WHAT YOU NEED TO DO: Return the lines where the word "Blender" occurs.

RECORDS PROVIDED:
-----
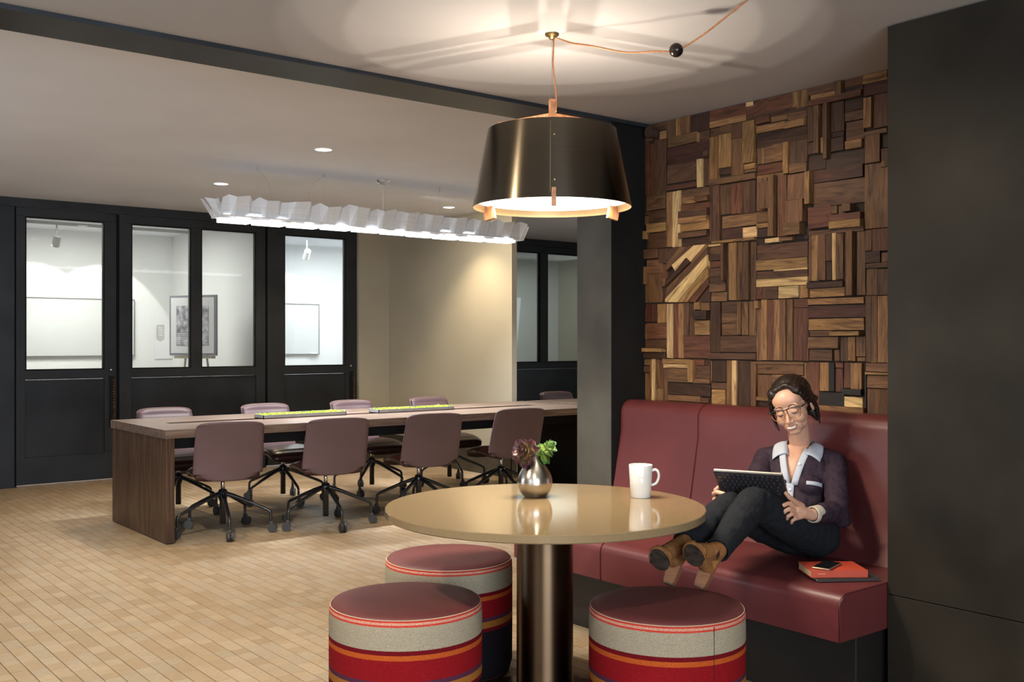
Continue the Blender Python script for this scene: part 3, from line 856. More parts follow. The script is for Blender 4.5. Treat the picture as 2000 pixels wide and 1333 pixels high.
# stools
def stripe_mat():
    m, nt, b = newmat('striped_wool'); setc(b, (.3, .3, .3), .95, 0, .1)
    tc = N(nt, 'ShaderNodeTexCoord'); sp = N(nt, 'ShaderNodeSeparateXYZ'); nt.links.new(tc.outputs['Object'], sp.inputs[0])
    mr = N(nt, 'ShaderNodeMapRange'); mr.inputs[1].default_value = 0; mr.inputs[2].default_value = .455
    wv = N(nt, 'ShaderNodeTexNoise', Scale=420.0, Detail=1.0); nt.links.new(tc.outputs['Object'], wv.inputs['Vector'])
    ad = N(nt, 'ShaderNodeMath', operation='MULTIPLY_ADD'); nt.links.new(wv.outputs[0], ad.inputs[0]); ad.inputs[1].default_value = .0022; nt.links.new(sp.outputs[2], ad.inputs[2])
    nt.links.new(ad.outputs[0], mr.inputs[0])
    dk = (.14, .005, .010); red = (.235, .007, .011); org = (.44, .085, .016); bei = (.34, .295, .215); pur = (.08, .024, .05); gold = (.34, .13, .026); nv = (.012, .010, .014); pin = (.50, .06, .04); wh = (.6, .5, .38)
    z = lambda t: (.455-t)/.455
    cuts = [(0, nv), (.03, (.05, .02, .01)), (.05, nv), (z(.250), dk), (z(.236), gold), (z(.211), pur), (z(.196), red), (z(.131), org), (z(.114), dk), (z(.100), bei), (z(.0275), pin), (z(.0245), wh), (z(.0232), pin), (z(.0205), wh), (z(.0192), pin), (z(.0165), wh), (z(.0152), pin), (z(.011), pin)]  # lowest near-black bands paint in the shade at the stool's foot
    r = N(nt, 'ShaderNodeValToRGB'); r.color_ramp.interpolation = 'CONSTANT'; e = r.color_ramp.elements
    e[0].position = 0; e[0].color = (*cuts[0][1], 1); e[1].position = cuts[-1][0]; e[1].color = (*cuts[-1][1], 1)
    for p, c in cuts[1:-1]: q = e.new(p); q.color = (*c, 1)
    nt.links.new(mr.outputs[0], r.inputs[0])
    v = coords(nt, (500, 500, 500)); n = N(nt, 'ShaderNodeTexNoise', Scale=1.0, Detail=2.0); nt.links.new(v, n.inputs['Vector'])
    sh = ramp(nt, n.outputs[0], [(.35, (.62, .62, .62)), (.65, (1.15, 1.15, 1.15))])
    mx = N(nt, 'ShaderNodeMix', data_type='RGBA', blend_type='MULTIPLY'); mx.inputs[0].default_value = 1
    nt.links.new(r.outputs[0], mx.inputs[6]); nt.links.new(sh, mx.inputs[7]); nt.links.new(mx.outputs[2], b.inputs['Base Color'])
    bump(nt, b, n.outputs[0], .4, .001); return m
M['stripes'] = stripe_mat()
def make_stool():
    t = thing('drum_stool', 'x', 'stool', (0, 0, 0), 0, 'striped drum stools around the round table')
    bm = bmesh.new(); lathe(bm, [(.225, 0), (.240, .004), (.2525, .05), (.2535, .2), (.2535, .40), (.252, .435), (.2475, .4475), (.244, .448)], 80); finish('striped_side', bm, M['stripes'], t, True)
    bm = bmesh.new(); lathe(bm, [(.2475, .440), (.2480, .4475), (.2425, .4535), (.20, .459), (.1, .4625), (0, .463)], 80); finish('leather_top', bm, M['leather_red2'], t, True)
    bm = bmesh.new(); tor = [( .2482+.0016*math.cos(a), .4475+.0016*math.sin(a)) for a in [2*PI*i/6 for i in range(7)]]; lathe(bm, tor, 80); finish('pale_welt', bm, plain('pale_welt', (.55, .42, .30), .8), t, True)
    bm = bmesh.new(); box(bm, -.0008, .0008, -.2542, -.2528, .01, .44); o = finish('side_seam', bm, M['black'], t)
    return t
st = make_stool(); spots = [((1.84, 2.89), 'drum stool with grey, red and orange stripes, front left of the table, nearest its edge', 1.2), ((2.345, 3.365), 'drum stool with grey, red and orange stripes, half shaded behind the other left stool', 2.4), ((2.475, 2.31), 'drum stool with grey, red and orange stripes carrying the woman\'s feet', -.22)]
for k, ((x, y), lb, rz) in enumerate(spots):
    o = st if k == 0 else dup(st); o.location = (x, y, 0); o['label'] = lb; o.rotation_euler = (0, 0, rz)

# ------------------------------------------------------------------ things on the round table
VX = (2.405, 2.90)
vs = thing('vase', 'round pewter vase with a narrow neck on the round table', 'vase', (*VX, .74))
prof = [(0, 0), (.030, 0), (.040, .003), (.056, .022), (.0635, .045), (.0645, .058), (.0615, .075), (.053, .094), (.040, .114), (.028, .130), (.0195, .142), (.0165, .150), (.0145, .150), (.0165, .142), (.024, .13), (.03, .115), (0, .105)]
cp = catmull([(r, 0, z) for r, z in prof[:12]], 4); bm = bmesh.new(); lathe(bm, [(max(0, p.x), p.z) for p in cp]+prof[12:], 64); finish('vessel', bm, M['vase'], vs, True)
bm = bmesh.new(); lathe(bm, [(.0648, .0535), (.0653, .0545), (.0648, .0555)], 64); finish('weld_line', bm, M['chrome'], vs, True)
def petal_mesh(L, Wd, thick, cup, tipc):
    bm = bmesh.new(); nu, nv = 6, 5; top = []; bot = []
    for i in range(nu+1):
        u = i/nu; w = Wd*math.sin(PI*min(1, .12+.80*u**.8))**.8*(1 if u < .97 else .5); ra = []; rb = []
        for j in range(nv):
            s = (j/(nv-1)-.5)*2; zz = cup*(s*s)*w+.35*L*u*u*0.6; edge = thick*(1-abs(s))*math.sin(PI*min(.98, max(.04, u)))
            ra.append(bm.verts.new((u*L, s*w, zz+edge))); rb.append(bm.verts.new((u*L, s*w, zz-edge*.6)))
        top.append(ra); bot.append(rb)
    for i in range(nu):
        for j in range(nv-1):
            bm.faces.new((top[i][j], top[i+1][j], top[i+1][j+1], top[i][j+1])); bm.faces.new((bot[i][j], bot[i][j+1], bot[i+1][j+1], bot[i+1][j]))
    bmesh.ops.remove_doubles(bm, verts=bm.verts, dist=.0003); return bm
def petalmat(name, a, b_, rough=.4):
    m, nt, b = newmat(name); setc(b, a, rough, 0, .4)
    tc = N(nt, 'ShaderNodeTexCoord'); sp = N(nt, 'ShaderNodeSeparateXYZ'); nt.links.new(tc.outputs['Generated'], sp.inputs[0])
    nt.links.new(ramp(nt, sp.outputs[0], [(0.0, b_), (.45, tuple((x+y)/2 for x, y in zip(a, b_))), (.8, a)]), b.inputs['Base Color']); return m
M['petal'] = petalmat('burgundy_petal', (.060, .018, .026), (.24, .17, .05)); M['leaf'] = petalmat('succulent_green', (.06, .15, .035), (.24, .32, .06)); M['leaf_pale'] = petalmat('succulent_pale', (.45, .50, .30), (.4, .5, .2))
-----
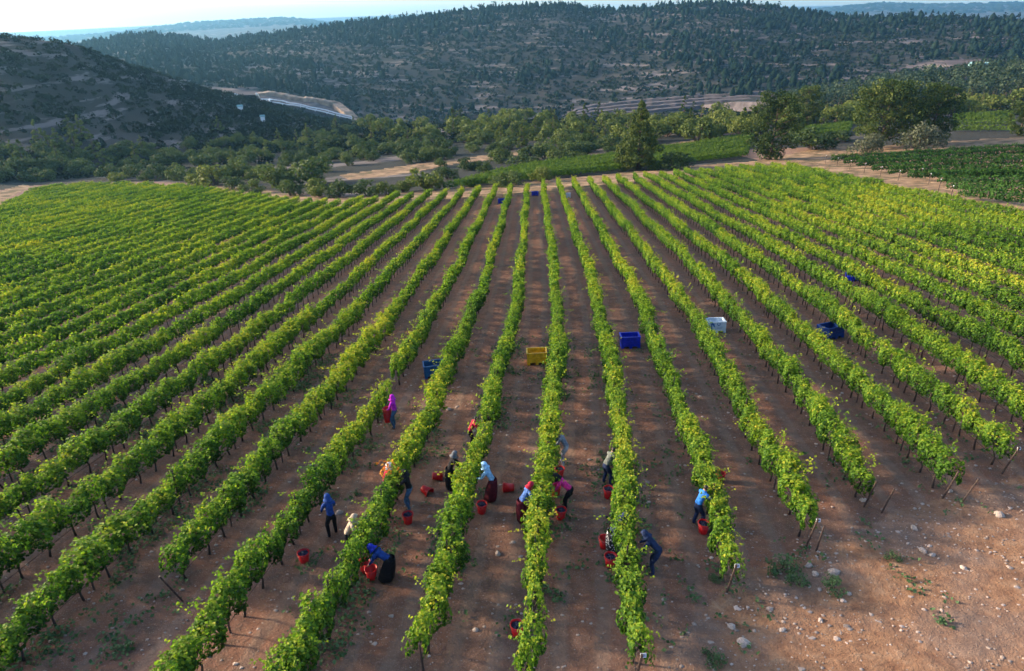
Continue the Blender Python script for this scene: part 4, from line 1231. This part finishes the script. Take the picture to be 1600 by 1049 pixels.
-----
FINAL ANSWER:
Continue the Blender Python script for this scene: part 3, from line 856. More parts follow. The script is for Blender 4.5. Treat the picture as 2000 pixels wide and 1333 pixels high.
Continue the Blender Python script for this scene: part 4, from line 1231. This part finishes the script. Take the picture to be 1600 by 1049 pixels.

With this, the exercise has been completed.